WHAT TO WORK ON: Each line that holds the word "Blender" should be returned.

LISTED ENTRIES:
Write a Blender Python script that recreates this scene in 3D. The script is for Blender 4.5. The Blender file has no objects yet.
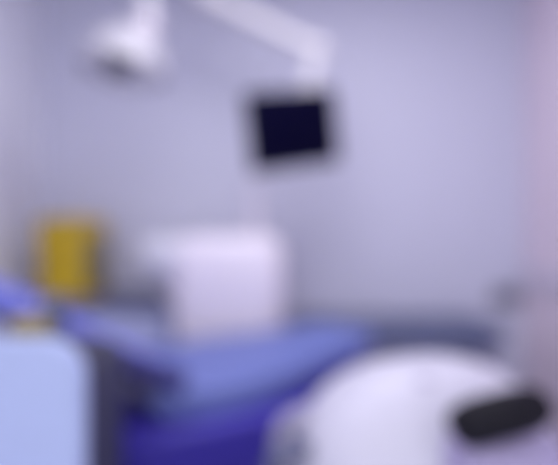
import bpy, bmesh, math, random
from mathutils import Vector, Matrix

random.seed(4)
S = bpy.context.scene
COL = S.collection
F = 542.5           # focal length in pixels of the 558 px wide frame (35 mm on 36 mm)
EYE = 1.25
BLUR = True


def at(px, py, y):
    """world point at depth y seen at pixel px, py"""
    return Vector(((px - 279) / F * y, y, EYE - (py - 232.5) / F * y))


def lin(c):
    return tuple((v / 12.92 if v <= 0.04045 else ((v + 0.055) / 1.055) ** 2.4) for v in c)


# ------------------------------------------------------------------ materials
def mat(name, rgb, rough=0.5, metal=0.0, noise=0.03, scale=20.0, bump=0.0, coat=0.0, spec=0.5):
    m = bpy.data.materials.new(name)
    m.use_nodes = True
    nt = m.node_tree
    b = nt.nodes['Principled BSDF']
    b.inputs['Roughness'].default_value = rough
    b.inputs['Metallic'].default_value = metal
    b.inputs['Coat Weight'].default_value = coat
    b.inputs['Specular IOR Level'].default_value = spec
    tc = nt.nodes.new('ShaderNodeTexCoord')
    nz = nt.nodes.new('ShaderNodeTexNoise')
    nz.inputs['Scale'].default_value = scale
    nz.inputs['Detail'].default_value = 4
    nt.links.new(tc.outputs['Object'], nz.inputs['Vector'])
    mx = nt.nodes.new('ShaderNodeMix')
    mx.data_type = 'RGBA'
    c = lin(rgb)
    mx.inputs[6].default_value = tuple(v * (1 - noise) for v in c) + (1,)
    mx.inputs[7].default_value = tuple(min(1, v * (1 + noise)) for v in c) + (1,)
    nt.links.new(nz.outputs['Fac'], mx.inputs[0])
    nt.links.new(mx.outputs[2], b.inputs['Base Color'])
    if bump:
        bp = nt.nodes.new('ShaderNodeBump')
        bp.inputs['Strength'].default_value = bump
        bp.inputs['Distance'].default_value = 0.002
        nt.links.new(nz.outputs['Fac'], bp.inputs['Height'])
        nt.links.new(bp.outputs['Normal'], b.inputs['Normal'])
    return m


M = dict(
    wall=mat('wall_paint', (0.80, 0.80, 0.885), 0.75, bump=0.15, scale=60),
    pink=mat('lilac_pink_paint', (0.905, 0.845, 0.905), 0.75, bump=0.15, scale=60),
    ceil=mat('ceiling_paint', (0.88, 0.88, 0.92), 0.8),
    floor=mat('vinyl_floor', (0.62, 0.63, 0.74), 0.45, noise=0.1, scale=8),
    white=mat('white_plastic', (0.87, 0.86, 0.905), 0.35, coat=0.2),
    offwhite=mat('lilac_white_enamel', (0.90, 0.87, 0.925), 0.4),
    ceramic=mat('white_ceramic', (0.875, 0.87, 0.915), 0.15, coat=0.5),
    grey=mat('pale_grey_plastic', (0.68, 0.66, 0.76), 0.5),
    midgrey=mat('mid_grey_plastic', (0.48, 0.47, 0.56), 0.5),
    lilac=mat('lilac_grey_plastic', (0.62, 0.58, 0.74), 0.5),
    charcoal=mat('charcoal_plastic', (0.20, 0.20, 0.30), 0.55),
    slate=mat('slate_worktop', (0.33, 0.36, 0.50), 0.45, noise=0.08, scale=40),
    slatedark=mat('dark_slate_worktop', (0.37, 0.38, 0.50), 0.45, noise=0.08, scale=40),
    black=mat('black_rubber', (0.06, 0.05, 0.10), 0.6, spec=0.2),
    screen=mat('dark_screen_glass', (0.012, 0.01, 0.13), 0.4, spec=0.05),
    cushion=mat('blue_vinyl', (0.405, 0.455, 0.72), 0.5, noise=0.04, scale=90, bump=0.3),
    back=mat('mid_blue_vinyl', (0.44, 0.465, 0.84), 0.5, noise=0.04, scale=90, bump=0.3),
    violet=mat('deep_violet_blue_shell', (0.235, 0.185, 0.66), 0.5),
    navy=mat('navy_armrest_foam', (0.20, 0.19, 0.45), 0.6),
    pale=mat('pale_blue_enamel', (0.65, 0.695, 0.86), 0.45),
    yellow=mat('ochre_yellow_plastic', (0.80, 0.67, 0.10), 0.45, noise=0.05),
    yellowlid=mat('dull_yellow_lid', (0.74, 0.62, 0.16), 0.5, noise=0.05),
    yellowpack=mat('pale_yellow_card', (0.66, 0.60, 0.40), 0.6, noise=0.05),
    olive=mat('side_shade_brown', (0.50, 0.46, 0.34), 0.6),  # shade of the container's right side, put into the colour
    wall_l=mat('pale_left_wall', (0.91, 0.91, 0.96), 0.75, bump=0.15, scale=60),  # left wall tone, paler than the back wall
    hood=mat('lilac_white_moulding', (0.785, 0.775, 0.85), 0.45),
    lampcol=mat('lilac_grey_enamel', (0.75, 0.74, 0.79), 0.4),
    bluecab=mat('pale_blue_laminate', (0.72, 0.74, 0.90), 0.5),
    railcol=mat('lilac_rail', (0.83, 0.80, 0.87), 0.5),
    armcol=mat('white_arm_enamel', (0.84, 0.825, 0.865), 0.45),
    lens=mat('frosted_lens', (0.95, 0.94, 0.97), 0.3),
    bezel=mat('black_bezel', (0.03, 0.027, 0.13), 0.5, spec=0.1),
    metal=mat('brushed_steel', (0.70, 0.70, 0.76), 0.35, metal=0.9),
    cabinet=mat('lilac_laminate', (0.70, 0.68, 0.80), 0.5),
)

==

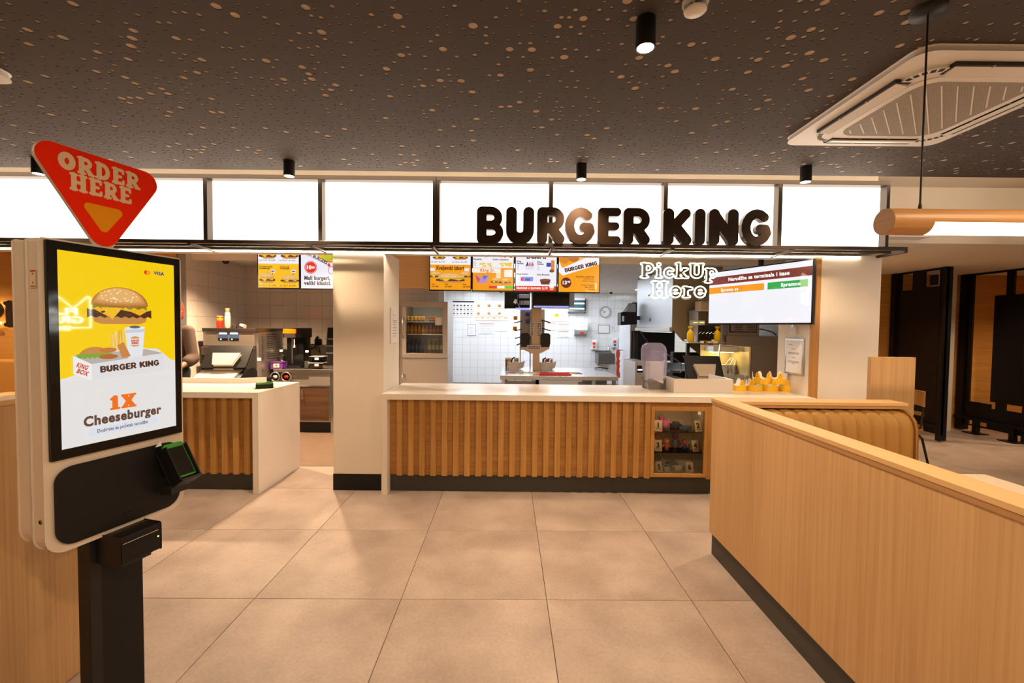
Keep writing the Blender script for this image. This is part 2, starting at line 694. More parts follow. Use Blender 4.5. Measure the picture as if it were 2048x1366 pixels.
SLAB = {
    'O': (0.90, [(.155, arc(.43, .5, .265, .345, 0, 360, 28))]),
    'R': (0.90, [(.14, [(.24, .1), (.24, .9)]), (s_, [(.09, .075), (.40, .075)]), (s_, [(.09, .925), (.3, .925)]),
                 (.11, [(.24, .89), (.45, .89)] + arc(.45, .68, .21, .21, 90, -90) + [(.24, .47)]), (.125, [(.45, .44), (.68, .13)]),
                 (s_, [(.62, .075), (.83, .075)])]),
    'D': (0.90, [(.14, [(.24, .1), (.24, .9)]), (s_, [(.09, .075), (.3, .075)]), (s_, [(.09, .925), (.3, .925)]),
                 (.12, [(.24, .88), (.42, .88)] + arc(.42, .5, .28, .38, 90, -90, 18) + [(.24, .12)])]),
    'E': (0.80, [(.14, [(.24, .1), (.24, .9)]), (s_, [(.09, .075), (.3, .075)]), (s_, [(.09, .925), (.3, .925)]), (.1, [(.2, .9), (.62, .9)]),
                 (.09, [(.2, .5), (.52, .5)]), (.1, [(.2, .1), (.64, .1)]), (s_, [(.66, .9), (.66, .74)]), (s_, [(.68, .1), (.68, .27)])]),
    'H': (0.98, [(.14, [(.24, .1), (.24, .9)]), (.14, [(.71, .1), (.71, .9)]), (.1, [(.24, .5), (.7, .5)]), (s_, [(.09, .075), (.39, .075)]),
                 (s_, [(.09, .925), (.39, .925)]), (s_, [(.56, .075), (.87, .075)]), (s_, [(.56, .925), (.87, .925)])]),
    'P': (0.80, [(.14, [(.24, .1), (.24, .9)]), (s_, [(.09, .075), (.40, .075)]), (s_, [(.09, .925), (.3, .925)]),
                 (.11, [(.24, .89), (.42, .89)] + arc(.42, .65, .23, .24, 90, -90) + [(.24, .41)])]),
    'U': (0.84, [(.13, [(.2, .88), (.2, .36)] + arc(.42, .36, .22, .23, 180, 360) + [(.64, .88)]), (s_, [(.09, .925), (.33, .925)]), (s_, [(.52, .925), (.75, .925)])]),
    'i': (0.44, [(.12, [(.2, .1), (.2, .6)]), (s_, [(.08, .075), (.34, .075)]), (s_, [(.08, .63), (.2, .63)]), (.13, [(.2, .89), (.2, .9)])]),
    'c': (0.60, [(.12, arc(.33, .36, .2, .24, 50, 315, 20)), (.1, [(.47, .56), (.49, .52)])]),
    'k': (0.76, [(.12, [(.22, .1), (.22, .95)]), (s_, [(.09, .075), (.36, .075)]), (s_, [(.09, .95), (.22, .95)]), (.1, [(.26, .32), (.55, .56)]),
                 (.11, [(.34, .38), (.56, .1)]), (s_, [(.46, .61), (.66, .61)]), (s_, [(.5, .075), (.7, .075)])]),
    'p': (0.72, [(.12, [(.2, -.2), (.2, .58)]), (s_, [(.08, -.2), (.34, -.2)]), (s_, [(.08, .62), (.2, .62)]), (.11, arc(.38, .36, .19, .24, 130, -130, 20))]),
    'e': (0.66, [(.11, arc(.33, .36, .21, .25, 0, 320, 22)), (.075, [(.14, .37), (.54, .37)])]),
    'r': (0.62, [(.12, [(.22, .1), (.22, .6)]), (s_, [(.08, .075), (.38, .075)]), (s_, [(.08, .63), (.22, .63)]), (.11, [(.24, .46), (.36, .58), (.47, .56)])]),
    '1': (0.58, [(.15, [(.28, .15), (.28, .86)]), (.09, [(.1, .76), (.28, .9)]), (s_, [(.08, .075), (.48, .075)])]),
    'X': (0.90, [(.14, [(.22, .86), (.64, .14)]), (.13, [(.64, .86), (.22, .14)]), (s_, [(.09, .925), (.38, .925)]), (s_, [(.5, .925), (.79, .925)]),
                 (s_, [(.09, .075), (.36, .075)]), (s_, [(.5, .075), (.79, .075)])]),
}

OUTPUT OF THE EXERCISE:
Write a Blender Python script that recreates this scene in 3D. The script is for Blender 4.5. The Blender file has no objects yet.
Keep writing the Blender script for this image. This is part 2, starting at line 694. More parts follow. Use Blender 4.5. Measure the picture as if it were 2048x1366 pixels.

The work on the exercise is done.